**Listed entries**.
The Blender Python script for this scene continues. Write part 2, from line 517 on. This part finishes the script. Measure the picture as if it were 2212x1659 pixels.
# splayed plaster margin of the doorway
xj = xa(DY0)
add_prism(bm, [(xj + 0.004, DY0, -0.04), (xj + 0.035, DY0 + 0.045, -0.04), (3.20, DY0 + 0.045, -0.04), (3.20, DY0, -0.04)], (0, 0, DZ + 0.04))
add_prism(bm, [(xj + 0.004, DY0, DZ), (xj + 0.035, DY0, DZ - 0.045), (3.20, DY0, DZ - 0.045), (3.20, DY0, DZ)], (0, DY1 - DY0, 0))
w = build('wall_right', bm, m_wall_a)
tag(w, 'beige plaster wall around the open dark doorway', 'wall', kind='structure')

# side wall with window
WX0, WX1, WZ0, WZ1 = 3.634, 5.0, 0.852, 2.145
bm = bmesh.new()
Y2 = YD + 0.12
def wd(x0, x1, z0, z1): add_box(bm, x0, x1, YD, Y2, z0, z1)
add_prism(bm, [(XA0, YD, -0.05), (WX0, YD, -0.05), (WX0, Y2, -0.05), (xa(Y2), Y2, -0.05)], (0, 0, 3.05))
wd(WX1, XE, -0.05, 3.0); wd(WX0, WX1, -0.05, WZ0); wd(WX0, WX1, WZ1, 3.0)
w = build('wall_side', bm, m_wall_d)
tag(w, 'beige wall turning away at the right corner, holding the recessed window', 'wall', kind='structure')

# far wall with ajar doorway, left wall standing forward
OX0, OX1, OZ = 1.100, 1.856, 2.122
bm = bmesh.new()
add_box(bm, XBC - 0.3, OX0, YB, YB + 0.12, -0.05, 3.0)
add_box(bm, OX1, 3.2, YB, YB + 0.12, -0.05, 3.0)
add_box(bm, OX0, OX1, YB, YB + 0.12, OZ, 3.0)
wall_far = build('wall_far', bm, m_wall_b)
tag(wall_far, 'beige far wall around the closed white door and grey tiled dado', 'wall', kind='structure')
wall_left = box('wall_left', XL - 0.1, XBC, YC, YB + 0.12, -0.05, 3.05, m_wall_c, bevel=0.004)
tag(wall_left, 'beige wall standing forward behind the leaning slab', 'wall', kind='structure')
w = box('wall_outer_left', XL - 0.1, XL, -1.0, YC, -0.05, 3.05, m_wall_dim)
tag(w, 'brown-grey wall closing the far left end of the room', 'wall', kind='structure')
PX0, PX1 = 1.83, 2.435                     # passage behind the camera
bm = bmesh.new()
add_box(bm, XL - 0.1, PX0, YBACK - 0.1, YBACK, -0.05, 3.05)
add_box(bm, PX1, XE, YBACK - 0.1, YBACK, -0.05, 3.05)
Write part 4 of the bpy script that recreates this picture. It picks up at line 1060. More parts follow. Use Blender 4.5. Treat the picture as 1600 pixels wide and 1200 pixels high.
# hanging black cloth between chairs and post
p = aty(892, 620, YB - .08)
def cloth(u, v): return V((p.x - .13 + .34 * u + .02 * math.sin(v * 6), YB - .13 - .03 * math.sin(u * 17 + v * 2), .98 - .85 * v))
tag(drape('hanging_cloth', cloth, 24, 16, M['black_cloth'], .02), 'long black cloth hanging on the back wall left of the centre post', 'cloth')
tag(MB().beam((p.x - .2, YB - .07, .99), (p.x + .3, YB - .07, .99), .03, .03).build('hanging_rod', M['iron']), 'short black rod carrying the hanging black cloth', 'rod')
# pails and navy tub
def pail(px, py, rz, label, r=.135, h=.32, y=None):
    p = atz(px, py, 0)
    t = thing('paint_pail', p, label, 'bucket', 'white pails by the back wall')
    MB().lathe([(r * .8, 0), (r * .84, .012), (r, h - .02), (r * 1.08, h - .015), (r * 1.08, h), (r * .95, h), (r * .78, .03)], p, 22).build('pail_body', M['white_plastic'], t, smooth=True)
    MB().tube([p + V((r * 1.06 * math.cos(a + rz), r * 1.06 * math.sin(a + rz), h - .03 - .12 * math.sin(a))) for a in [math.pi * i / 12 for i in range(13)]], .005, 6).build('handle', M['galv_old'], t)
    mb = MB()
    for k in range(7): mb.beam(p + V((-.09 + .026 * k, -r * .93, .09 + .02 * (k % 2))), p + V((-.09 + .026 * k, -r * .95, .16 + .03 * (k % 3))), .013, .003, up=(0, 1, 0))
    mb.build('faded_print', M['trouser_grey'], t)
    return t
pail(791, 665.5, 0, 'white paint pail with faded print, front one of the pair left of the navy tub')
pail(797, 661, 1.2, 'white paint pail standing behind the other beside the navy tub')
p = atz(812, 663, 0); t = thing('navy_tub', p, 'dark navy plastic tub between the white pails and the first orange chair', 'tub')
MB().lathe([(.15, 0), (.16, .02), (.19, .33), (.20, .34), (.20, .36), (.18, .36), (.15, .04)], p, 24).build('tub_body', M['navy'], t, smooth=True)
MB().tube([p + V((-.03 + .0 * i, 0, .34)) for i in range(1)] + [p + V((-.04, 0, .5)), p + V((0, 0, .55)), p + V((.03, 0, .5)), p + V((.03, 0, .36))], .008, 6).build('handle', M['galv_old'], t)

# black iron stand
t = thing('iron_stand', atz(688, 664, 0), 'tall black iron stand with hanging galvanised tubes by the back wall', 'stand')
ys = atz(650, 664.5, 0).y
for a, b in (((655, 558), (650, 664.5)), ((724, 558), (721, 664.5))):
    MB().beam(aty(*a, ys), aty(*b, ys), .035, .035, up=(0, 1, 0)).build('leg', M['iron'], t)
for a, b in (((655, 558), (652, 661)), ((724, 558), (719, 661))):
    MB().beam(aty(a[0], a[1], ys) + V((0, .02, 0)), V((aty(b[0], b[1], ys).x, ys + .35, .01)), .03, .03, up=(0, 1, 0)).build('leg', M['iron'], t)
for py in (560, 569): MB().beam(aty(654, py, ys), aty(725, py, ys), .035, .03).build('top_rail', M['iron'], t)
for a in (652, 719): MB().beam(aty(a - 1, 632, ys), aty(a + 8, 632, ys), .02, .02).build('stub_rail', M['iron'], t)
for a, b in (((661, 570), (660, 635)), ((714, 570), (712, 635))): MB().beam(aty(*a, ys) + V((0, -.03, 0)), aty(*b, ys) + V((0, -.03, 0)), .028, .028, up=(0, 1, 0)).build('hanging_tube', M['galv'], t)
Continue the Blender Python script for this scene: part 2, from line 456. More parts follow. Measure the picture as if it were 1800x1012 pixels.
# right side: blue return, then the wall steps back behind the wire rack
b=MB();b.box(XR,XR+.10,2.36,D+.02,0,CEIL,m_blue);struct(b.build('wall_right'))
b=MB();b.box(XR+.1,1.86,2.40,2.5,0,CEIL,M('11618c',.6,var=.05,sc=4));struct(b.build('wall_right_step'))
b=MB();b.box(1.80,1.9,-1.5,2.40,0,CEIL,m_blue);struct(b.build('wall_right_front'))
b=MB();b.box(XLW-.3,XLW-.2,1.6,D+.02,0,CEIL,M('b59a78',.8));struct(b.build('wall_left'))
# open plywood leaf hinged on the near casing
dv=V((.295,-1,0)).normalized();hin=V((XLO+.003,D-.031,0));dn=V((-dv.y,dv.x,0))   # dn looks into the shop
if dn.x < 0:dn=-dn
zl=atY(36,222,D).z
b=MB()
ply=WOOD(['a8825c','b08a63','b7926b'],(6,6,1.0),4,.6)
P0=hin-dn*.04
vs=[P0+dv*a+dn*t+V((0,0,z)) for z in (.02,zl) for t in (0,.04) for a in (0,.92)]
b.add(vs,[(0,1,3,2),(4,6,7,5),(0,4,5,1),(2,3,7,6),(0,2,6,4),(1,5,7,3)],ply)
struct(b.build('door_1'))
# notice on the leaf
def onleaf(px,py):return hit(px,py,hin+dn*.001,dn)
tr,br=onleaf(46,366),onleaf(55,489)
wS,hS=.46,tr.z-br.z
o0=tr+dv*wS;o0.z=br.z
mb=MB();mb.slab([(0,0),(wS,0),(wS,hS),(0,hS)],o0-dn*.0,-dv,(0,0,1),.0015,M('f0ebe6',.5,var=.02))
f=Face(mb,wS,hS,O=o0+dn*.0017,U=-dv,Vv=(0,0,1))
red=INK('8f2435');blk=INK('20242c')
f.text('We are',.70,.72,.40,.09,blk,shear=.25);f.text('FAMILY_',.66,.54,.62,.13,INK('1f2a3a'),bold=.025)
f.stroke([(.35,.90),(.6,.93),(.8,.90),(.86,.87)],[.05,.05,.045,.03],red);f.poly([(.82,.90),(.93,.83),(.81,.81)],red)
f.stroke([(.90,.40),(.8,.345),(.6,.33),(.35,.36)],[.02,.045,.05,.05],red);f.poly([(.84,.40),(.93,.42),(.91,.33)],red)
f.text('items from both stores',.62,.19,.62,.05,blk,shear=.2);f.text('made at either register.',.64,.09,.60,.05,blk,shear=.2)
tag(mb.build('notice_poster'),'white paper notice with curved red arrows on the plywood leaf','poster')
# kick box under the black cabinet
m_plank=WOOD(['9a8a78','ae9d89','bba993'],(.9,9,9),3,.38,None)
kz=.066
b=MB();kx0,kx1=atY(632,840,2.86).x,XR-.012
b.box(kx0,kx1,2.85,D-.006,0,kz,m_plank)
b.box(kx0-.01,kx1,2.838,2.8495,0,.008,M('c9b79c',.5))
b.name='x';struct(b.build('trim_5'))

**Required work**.
Word for word, quote the lines of the material from the first line through the line with "tag(w, 'beige wall", both ends included.

**Worked solution**.
The Blender Python script for this scene continues. Write part 2, from line 517 on. This part finishes the script. Measure the picture as if it were 2212x1659 pixels.
# splayed plaster margin of the doorway
xj = xa(DY0)
add_prism(bm, [(xj + 0.004, DY0, -0.04), (xj + 0.035, DY0 + 0.045, -0.04), (3.20, DY0 + 0.045, -0.04), (3.20, DY0, -0.04)], (0, 0, DZ + 0.04))
add_prism(bm, [(xj + 0.004, DY0, DZ), (xj + 0.035, DY0, DZ - 0.045), (3.20, DY0, DZ - 0.045), (3.20, DY0, DZ)], (0, DY1 - DY0, 0))
w = build('wall_right', bm, m_wall_a)
tag(w, 'beige plaster wall around the open dark doorway', 'wall', kind='structure')

# side wall with window
WX0, WX1, WZ0, WZ1 = 3.634, 5.0, 0.852, 2.145
bm = bmesh.new()
Y2 = YD + 0.12
def wd(x0, x1, z0, z1): add_box(bm, x0, x1, YD, Y2, z0, z1)
add_prism(bm, [(XA0, YD, -0.05), (WX0, YD, -0.05), (WX0, Y2, -0.05), (xa(Y2), Y2, -0.05)], (0, 0, 3.05))
wd(WX1, XE, -0.05, 3.0); wd(WX0, WX1, -0.05, WZ0); wd(WX0, WX1, WZ1, 3.0)
w = build('wall_side', bm, m_wall_d)
tag(w, 'beige wall turning away at the right corner, holding the recessed window', 'wall', kind='structure')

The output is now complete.